=== CHALLENGE ===
Below this line is a listing that includes pictures. Copy exactly, and only, the lines from the one containing "What Blender Python" through the one containing "S.camera = cam"; the pictures do not go in the copy.
**** PROVIDED DATA ****
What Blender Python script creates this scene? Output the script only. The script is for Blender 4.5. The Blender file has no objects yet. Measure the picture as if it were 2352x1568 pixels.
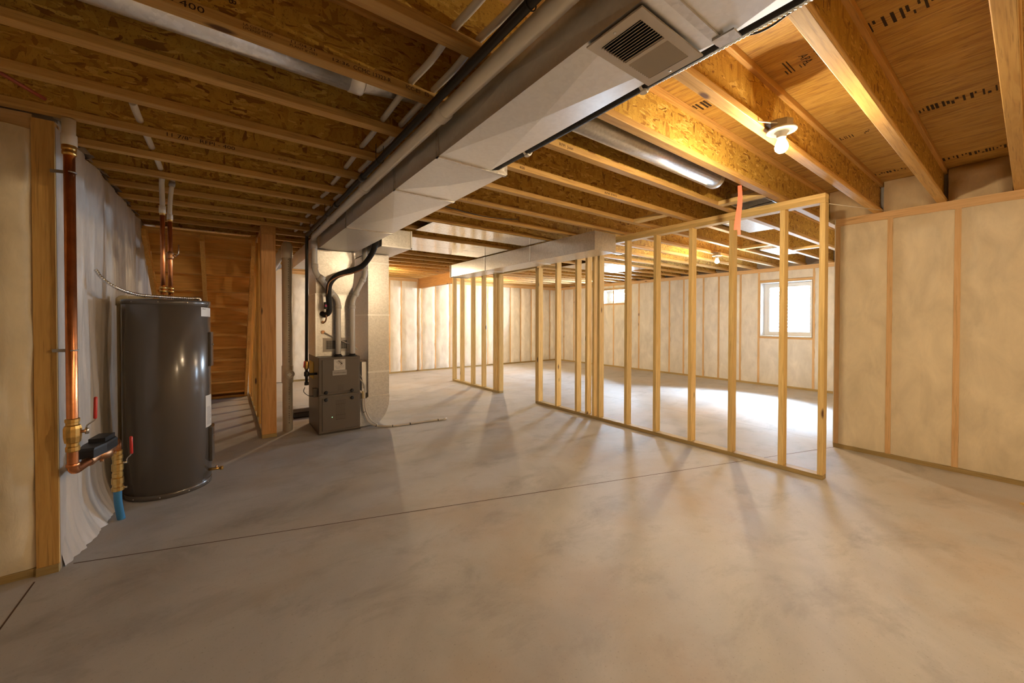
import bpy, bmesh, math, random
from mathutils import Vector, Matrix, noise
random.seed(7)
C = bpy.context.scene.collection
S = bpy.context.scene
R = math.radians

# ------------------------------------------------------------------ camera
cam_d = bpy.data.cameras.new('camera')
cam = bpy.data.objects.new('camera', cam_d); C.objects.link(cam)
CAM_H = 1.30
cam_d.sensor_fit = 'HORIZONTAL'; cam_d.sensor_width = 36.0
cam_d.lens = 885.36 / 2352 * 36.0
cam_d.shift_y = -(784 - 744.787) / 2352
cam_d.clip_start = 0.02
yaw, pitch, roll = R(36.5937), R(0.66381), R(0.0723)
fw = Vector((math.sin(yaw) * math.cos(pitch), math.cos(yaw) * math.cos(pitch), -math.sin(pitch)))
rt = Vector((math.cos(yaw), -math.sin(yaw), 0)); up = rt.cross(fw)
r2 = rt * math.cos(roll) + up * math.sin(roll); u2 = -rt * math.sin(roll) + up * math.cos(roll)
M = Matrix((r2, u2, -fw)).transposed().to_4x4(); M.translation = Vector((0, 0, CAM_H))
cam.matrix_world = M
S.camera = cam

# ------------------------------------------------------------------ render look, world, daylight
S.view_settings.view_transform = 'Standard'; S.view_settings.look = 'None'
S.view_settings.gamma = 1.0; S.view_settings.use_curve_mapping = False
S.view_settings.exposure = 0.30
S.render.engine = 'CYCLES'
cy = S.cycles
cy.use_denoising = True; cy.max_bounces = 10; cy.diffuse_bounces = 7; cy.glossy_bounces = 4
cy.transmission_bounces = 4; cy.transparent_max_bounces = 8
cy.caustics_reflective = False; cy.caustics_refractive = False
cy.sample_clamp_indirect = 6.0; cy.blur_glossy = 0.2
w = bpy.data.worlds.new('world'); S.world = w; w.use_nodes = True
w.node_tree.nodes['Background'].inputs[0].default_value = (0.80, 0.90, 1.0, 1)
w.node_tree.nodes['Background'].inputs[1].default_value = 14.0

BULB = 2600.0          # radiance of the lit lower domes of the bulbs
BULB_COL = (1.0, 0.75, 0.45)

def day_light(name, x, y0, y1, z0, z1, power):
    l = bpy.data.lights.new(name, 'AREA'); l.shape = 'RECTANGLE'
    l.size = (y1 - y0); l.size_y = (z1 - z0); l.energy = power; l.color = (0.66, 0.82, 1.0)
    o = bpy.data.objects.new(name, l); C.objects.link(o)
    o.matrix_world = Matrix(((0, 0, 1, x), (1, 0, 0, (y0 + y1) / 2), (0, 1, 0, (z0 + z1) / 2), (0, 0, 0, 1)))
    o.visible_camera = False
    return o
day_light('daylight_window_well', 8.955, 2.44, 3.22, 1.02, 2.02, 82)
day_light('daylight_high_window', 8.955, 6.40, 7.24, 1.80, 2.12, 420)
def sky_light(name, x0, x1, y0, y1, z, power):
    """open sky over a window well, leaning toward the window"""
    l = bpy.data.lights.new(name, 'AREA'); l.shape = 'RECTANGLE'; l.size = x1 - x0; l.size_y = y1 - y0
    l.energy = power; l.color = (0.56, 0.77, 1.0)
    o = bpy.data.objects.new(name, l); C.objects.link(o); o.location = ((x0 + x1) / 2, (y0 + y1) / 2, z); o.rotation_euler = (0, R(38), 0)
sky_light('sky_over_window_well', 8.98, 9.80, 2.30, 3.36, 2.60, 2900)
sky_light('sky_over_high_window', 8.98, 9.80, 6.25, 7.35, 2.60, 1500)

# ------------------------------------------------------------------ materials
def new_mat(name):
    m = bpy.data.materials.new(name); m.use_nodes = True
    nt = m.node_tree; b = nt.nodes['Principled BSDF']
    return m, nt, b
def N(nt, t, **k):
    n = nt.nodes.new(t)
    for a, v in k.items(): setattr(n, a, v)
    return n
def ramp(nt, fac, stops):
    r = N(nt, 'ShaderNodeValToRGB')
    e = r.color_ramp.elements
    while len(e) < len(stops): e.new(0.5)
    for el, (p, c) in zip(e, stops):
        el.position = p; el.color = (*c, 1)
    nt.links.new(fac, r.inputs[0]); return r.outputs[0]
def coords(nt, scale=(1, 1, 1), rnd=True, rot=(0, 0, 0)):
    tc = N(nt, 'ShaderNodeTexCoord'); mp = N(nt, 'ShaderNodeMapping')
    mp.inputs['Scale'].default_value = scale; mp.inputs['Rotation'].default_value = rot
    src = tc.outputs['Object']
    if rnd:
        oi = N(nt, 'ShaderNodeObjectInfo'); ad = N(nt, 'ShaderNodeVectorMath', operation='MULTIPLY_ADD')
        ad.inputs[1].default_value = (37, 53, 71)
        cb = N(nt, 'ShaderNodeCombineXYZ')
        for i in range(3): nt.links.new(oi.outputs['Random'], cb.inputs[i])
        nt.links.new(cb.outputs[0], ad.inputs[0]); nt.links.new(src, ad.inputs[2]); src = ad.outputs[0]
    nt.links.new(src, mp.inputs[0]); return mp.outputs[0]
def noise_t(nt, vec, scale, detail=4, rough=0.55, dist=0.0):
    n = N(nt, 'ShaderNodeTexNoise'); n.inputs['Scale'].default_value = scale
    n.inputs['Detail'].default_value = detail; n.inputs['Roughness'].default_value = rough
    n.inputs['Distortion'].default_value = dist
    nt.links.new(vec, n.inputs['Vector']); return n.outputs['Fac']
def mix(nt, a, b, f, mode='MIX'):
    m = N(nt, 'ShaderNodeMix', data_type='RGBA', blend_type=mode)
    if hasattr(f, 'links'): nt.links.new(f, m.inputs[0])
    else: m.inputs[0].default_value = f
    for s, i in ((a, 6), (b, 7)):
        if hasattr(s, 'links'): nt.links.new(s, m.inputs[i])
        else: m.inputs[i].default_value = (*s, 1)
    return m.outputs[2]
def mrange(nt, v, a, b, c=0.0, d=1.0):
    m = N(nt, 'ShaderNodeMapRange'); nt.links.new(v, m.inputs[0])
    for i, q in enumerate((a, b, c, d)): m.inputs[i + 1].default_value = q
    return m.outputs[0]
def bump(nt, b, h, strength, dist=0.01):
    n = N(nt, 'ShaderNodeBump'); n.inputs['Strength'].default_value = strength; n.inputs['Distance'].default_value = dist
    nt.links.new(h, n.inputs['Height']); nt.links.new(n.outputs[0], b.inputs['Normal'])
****
**** PROVIDED DATA ****
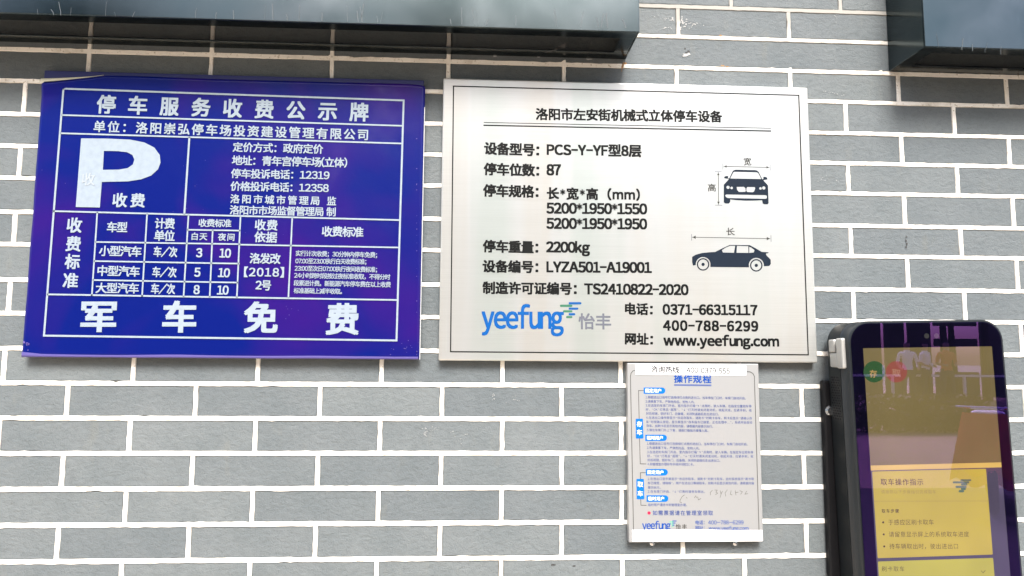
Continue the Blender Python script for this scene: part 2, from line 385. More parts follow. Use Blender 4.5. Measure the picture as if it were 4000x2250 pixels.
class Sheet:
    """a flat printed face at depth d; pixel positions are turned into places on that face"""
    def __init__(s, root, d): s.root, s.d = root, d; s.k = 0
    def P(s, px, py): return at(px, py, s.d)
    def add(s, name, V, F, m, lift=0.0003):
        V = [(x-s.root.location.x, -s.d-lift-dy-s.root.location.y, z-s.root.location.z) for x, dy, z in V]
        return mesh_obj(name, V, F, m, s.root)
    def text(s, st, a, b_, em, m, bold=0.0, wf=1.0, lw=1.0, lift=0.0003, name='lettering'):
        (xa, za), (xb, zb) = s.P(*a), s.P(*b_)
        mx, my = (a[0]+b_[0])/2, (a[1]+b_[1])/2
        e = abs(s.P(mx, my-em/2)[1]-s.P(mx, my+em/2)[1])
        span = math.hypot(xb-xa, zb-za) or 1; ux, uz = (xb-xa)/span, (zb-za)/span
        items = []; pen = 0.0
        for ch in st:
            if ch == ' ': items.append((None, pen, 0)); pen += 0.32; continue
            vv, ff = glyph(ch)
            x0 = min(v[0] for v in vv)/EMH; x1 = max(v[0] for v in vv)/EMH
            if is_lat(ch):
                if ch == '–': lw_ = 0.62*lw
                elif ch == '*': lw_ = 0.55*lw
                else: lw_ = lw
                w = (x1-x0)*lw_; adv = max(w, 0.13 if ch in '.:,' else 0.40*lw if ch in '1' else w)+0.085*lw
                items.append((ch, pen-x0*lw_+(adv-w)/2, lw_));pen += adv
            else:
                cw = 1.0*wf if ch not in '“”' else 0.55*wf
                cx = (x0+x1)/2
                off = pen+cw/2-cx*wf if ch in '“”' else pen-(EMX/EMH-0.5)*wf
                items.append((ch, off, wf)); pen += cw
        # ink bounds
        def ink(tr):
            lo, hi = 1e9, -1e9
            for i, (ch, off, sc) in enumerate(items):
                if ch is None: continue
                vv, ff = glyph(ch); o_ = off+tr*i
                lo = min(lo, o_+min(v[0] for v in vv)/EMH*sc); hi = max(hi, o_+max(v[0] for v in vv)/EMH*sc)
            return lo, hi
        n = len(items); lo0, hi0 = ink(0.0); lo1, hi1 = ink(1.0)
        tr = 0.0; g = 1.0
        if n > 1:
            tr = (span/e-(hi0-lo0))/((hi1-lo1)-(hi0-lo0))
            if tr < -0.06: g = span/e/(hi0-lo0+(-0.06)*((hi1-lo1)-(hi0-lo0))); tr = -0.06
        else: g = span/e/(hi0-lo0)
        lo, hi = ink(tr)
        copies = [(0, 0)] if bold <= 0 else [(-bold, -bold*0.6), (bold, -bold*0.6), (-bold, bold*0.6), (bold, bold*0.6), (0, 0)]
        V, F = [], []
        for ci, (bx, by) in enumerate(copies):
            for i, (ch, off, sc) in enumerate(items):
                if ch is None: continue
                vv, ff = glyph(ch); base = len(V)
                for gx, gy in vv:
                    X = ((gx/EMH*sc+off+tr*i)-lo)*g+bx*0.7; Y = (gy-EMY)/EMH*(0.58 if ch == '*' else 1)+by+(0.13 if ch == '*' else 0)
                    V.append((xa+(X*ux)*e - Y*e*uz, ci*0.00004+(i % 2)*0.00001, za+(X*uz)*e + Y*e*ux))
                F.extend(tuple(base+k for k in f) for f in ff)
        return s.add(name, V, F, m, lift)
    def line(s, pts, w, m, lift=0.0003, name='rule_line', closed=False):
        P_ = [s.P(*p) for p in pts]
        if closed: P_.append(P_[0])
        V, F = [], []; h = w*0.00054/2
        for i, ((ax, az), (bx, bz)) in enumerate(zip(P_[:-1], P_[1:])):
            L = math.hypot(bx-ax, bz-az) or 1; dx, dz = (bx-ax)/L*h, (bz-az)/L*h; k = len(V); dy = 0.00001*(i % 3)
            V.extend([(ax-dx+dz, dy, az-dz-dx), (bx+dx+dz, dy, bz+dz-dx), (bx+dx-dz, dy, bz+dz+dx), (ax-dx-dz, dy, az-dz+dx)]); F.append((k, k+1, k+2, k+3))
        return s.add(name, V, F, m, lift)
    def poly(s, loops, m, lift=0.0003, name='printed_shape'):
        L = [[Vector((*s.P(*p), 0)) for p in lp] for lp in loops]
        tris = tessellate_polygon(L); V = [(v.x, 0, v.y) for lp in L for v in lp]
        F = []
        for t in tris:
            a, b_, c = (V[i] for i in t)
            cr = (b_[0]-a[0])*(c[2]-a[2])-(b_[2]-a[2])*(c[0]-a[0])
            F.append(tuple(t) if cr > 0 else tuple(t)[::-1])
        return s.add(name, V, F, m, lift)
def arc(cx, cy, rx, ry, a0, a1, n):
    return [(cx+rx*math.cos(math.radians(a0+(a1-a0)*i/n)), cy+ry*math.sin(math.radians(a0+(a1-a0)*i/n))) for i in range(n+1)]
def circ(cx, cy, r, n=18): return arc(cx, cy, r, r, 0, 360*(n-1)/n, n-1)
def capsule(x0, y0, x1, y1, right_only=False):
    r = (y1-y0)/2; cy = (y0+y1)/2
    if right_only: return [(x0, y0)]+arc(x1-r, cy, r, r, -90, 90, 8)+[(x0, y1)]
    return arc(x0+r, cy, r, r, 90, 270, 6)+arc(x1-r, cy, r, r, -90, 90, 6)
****
**** PROVIDED DATA ****
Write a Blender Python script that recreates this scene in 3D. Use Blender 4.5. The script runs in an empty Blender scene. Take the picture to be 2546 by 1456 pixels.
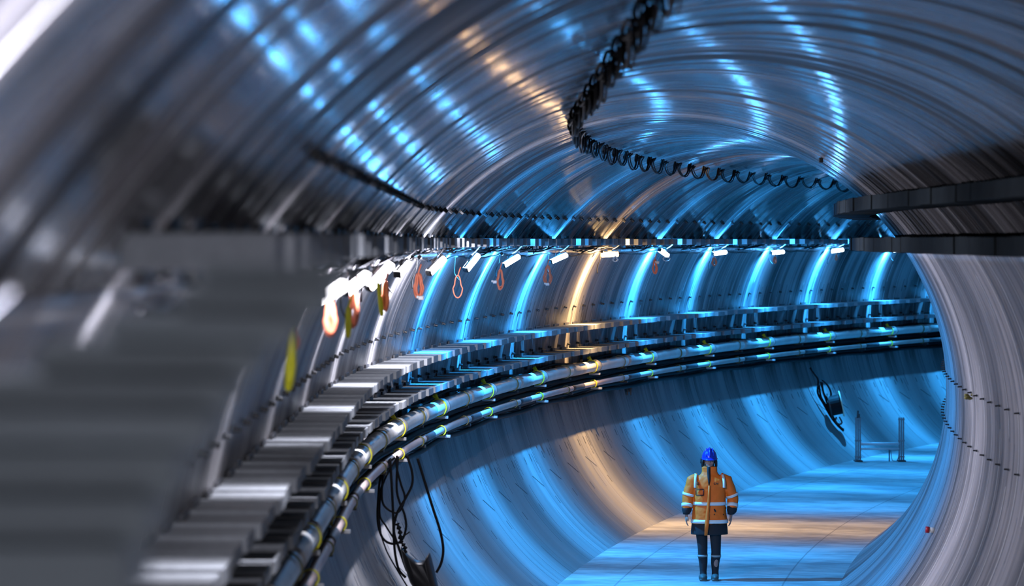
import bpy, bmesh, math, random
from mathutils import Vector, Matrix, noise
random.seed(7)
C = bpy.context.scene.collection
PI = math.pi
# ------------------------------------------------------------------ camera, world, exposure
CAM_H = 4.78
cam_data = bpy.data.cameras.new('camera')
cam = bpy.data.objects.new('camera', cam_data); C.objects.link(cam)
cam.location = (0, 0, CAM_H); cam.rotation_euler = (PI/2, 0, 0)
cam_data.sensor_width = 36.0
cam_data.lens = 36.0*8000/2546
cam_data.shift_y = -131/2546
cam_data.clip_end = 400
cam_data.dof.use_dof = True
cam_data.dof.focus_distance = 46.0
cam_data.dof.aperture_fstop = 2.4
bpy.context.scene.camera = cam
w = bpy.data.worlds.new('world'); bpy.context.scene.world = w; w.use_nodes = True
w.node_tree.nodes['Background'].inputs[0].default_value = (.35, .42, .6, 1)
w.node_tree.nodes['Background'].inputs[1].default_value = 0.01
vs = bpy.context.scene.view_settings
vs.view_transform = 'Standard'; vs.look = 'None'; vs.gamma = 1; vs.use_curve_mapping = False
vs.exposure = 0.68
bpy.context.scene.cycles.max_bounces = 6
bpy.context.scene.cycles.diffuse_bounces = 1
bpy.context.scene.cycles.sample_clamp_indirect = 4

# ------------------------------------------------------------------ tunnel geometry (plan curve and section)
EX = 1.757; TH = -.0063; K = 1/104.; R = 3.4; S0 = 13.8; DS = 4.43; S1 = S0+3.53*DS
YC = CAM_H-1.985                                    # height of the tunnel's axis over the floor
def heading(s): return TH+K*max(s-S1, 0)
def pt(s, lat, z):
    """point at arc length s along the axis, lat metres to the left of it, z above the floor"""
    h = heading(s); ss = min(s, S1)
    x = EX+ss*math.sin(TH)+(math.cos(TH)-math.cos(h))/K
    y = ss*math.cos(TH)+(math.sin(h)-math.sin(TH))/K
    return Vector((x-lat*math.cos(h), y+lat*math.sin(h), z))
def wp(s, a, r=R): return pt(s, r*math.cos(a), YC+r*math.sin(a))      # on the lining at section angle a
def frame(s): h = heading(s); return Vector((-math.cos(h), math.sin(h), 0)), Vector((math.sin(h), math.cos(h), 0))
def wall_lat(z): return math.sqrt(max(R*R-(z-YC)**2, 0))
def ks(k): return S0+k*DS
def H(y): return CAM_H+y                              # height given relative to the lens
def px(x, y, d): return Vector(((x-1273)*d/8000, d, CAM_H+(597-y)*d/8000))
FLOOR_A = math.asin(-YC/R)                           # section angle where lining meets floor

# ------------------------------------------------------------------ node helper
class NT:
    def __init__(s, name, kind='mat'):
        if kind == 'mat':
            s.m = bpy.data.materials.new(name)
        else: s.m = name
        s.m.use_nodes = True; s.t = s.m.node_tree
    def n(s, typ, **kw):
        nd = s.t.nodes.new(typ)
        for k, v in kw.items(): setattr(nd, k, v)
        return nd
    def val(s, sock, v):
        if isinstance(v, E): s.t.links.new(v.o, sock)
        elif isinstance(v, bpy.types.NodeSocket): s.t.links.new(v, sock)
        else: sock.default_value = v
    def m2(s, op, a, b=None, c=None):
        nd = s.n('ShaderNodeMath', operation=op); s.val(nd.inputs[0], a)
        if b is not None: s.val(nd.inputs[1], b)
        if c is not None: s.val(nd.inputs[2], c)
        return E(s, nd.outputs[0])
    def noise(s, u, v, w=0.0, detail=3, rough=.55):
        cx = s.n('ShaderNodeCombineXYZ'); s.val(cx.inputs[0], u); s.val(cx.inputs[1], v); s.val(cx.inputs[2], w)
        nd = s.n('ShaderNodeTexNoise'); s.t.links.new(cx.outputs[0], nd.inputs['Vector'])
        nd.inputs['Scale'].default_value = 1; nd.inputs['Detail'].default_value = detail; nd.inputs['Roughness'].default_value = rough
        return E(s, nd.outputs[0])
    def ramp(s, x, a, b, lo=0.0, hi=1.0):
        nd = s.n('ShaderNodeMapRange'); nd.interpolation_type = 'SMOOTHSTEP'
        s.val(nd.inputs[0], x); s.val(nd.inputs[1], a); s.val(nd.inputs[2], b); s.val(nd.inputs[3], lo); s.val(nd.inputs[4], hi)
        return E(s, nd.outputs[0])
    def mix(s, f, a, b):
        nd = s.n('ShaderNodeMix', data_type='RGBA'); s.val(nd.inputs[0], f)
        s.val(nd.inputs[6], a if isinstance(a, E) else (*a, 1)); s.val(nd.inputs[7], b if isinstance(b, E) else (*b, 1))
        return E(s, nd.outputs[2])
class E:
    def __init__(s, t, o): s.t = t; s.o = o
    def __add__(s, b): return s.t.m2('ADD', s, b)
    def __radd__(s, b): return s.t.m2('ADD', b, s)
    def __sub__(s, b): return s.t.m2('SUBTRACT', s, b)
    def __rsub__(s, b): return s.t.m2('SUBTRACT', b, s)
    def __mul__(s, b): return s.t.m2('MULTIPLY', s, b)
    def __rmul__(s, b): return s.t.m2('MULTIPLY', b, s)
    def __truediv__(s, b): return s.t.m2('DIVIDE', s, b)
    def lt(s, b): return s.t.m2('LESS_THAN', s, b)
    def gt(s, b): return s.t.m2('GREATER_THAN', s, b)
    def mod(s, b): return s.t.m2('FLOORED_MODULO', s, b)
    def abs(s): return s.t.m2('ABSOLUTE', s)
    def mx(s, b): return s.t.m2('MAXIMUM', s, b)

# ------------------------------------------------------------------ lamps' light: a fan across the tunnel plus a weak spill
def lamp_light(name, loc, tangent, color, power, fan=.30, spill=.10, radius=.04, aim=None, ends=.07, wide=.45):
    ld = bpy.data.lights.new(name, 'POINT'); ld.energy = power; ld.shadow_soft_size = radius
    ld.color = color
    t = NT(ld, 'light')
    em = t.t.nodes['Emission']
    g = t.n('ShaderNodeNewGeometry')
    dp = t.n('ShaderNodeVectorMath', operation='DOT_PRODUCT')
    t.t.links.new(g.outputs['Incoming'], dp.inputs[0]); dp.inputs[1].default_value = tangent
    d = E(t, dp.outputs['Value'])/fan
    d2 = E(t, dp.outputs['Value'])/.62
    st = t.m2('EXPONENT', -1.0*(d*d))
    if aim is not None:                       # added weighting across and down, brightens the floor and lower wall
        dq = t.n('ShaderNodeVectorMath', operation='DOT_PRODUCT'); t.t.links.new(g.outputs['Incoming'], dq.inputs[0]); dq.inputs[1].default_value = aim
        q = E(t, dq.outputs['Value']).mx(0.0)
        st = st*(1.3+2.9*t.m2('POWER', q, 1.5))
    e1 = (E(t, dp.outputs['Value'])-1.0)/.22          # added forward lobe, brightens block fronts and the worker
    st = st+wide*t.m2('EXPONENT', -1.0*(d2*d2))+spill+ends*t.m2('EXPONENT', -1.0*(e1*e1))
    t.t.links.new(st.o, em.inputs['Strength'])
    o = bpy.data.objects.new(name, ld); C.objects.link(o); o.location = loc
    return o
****
=== FINISHED TASK ===
What Blender Python script creates this scene? Output the script only. The script is for Blender 4.5. The Blender file has no objects yet. Measure the picture as if it were 2352x1568 pixels.
import bpy, bmesh, math, random
from mathutils import Vector, Matrix, noise
random.seed(7)
C = bpy.context.scene.collection
S = bpy.context.scene
R = math.radians

# ------------------------------------------------------------------ camera
cam_d = bpy.data.cameras.new('camera')
cam = bpy.data.objects.new('camera', cam_d); C.objects.link(cam)
CAM_H = 1.30
cam_d.sensor_fit = 'HORIZONTAL'; cam_d.sensor_width = 36.0
cam_d.lens = 885.36 / 2352 * 36.0
cam_d.shift_y = -(784 - 744.787) / 2352
cam_d.clip_start = 0.02
yaw, pitch, roll = R(36.5937), R(0.66381), R(0.0723)
fw = Vector((math.sin(yaw) * math.cos(pitch), math.cos(yaw) * math.cos(pitch), -math.sin(pitch)))
rt = Vector((math.cos(yaw), -math.sin(yaw), 0)); up = rt.cross(fw)
r2 = rt * math.cos(roll) + up * math.sin(roll); u2 = -rt * math.sin(roll) + up * math.cos(roll)
M = Matrix((r2, u2, -fw)).transposed().to_4x4(); M.translation = Vector((0, 0, CAM_H))
cam.matrix_world = M
S.camera = cam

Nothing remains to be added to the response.